▶ [Written request]: Retype word for word the first line of the listing and each line after it up to the line with "return [Vector(p) +", with the pictures taken out.

** Start of Dataset section **

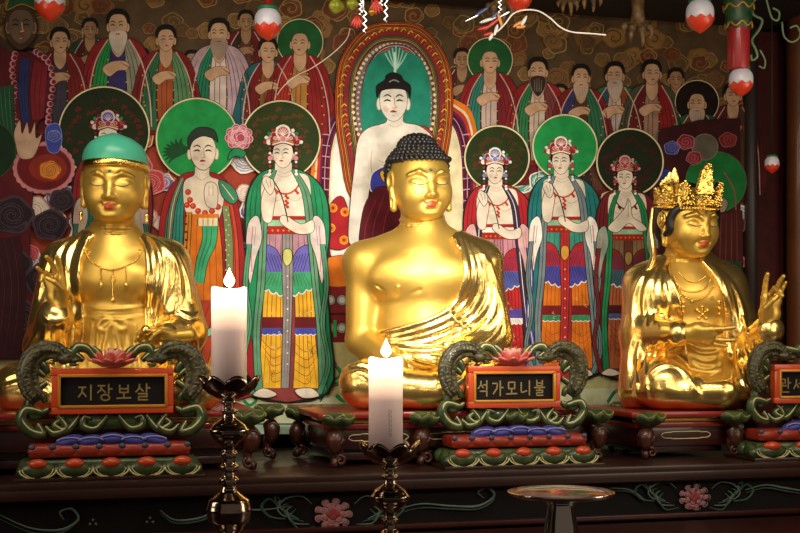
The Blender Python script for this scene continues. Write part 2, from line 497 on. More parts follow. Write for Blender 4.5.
def ridges(R, folds, r=.006, k=.012, Y0=-.06, sub=False):
    R.depthmap()
    for f in folds:
        rr = r
        if isinstance(f, tuple) and isinstance(f[0], (int, float)): rr, f = f[0], f[1]
        P = R.proj(f, Y0, keep=True)
        if len(P) < 2: continue
        P2 = [P[0]]
        for q in P[1:]:
            if np.linalg.norm(q - P2[-1]) > .09: break
            P2.append(q)
        P2 = [p + np.array([0, (.1 if not sub else -.2) * rr, 0]) for p in P2]
        for _ in range(2): P2 = [P2[0]] + [(a + 2 * b + c) / 4 for a, b, c in zip(P2, P2[1:], P2[2:])] + [P2[-1]] if len(P2) > 2 else P2
        n = len(P2)
        if n < 2: continue
        R.chain(P2, [rr * .35, rr, rr, rr, rr * .35] if n > 4 else [rr, rr], k, sub)

def beads(mb, pts, r, gap=2.1):
    pts = [Vector(p) for p in pts]; acc = 0; mb.ell(pts[0], r, nu=8, nv=6)
    for a, b in zip(pts, pts[1:]):
        L = (b - a).length; t = gap * r - acc
        while t <= L:
            mb.ell(a.lerp(b, t / L), r, nu=8, nv=6); t += gap * r
        acc = L - (t - gap * r)

def px_on(F, pts, Y0=-.08, off=-.004, n=4):
    return [Vector(p) + Vector((0, off, 0)) for p in F.proj(pts, Y0, n)]

# ------------------------------------------------------------------ centre: seated Buddha
def statue_centre():
    root = thing('buddha_statue', W(428, 404, .06), 'large gilded seated Buddha with black curled hair and bare shoulder, mid altar', 'statue')
    Y = .1; T = Field((W(325, 0, .1).x, -.30, W(0, 412, -.2).z), (W(530, 0, .1).x, .36, W(0, 215, .1).z), .0042)
    B = lambda px, py, y, r, k=.03: T.ell(W(px, py, y), r, k)
    B(424, 285, .1, (.215, .135, .20), 0); B(421, 272, .09, (.225, .125, .15), .04)
    B(396, 276, .035, (.125, .075, .088), .035); B(449, 275, .035, (.115, .075, .088), .035)
    B(423, 325, .1, (.205, .135, .16)); B(424, 370, .1, (.27, .17, .14), .05)
    for a, b in (((400, 244, .11), (362, 259, .1)), ((450, 244, .11), (482, 260, .1))):
        T.cap(W(*a), W(*b), .06, .066, .06)
    T.cap(W(424, 215, .11), W(424, 250, .11), .083, .11, .05)
    # left arm (draped)
    T.cap(W(478, 266, .1), W(490, 335, .08), .082, .08, .05); T.cap(W(490, 338, .08), W(450, 366, -.12), .072, .045, .03)
    T2d = None
    # legs
    T.cap(W(400, 380, .08), W(364, 383, -.1), .1, .086, .04); T.cap(W(455, 380, .08), W(496, 381, -.06), .1, .086, .04)
    T.cap(W(366, 386, -.12), W(450, 391, -.2), .082, .05, .03); T.cap(W(492, 386, -.1), W(420, 390, -.17), .078, .05, .03)
    T.ell(W(425, 392, -.1), (.2, .12, .045), .03)
    T.d = smax(T.d, (W(0, 405, 0).z - T.ax[2])[None, None, :].astype(np.float32), .01)
    # right arm
    A = T.clone()
    A.ell(W(365, 264, .1), (.084, .085, .085), .04)
    A.cap(W(364, 266, .1), W(361, 338, .08), .074, .062, .035); A.cap(W(361, 341, .08), W(398, 366, -.12), .062, .042, .02)
    A.ell(W(398, 287, -.035), (.007, .006, .007), .006); A.ell(W(450, 285, -.03), (.007, .006, .007), .006)
    A.chain([np.array(W(375, 283, .0)), np.array(W(388, 296, -.03)), np.array(W(404, 297, -.038)), np.array(W(420, 290, -.04))], [.004, .004], .01, sub=True)
    parts = [nets(A)]
    C = W(420.5, 183, .06); s = .122; M = Euler((math.radians(4), math.radians(-2), math.radians(19))).to_matrix()
    H, _ = make_head(C, s, M, lobe=1.0); hv = nets(H); parts.append(hv)
    # hands: one hangs over the shin, one lies in the lap
    hd, _ = make_hand(W(398, 366, -.12), (.25, -.55, -.8), (1, 0, .2), (0, .6, -.8), .16, [(8, 8, 5)] * 4, [(.05, .12, 0), (.25, .26, .02), (.42, .3, .03), (.55, .3, .04)])
    parts.append(hd)
    hd, _ = make_hand(W(456, 366, -.12), (-1, -.25, -.02), (-.1, -.6, .35), (0, -.35, 1), .19, [(6, 10, 8), (8, 12, 8), (10, 14, 10), (14, 16, 10)], [(.08, .1, .03), (.26, .2, .1), (.42, .22, .15), (.54, .2, .17)])
    parts.append(hd)
    V, Fc = join(parts); body = mesh_np('body', V, Fc, GOLD, root)
    face_paint(*hv, C, s, M, body)
    # robe
    R = robe_from(T, [[(456, 230), (460, 250), (463, 272), (458, 292), (444, 309), (420, 322), (382, 329), (372, 332), (374, 350), (352, 362), (325, 362), (325, 425), (540, 425), (540, 225)]], t=.011)
    edge = [(456, 240), (460, 255), (462, 273), (456, 292), (443, 308), (420, 321), (396, 327), (376, 331)]
    ridges(R, [(.0085, edge)], k=.006)
    ridges(R, [[(461, 238), (467, 262), (467, 285), (456, 303), (438, 316), (410, 326), (380, 334)],
               [(466, 240), (474, 262), (474, 288), (463, 307), (444, 321), (414, 332), (386, 338)],
               [(472, 243), (481, 268), (482, 292), (471, 311), (450, 326), (420, 337), (390, 342)],
               [(478, 248), (488, 275), (489, 300), (477, 318), (456, 331), (428, 342), (398, 346)],
               [(484, 254), (494, 282), (495, 306), (486, 324), (465, 337), (440, 346)],
               [(489, 262), (500, 292), (502, 318), (494, 334), (480, 345)],
               [(494, 285), (503, 315), (505, 335)], [(446, 300), (452, 318), (470, 330)], [(476, 300), (470, 322), (452, 340)],
               (.012, [(376, 345), (400, 350), (430, 351), (450, 347)]),
               [(412, 367), (408, 382), (412, 400)], [(419, 366), (418, 382), (424, 401)], [(426, 366), (428, 382), (437, 401)],
               [(433, 366), (440, 382), (452, 400)], [(404, 368), (397, 384), (396, 400)],
               [(350, 366), (366, 364), (384, 376), (394, 394)], [(345, 376), (362, 372), (378, 386), (384, 400)],
               [(498, 350), (480, 360), (466, 376), (460, 398)], [(507, 362), (490, 370), (478, 385), (474, 400)]], r=.0085, k=.014)
    V, Fc = nets(R); mesh_np('robe', V, Fc, GOLDR, root)
    # hair: snail curls
    mb = MB(); P = lambda q: Vector(C) + M @ (Vector(q) * s)
    cov = lambda q: (q.y < .1 and q.z > .8 - .1 * abs(q.x)) or (q.y >= .1 and q.z > .55 - (q.y - .1) * 2.2) 
    bumps_cap(mb, C, s, M, cov, r=.088, cen=(0, .26, .36), rad=(1.06, 1.2, 1.0), step=.15)
    bumps_cap(mb, C, s, M, lambda q: q.z > 1.18, r=.085, cen=(0, .3, 1.18), rad=(.62, .64, .42), step=.25)
    for j in range(20):
        a = -PI * j / 19; mb.ell(P((1.03 * math.cos(a), .22 + 1.12 * math.sin(a), .78)), (.088 * s,) * 3, nu=8, nv=6)
    mb.ell(P((0, .3, .42)), (.98 * s, 1.1 * s, 1.05 * s), M); mb.ell(P((0, .3, 1.18)), (.59 * s, .6 * s, .41 * s), M)
    mb.ell(P((0, .55, -.1)), (.86 * s, .72 * s, .75 * s), M)
    mb.build('curled_hair', HAIRB, root)
    return root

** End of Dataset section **

▶ [Task result]:
The Blender Python script for this scene continues. Write part 2, from line 497 on. More parts follow. Write for Blender 4.5.
def ridges(R, folds, r=.006, k=.012, Y0=-.06, sub=False):
    R.depthmap()
    for f in folds:
        rr = r
        if isinstance(f, tuple) and isinstance(f[0], (int, float)): rr, f = f[0], f[1]
        P = R.proj(f, Y0, keep=True)
        if len(P) < 2: continue
        P2 = [P[0]]
        for q in P[1:]:
            if np.linalg.norm(q - P2[-1]) > .09: break
            P2.append(q)
        P2 = [p + np.array([0, (.1 if not sub else -.2) * rr, 0]) for p in P2]
        for _ in range(2): P2 = [P2[0]] + [(a + 2 * b + c) / 4 for a, b, c in zip(P2, P2[1:], P2[2:])] + [P2[-1]] if len(P2) > 2 else P2
        n = len(P2)
        if n < 2: continue
        R.chain(P2, [rr * .35, rr, rr, rr, rr * .35] if n > 4 else [rr, rr], k, sub)

def beads(mb, pts, r, gap=2.1):
    pts = [Vector(p) for p in pts]; acc = 0; mb.ell(pts[0], r, nu=8, nv=6)
    for a, b in zip(pts, pts[1:]):
        L = (b - a).length; t = gap * r - acc
        while t <= L:
            mb.ell(a.lerp(b, t / L), r, nu=8, nv=6); t += gap * r
        acc = L - (t - gap * r)

def px_on(F, pts, Y0=-.08, off=-.004, n=4):
    return [Vector(p) + Vector((0, off, 0)) for p in F.proj(pts, Y0, n)]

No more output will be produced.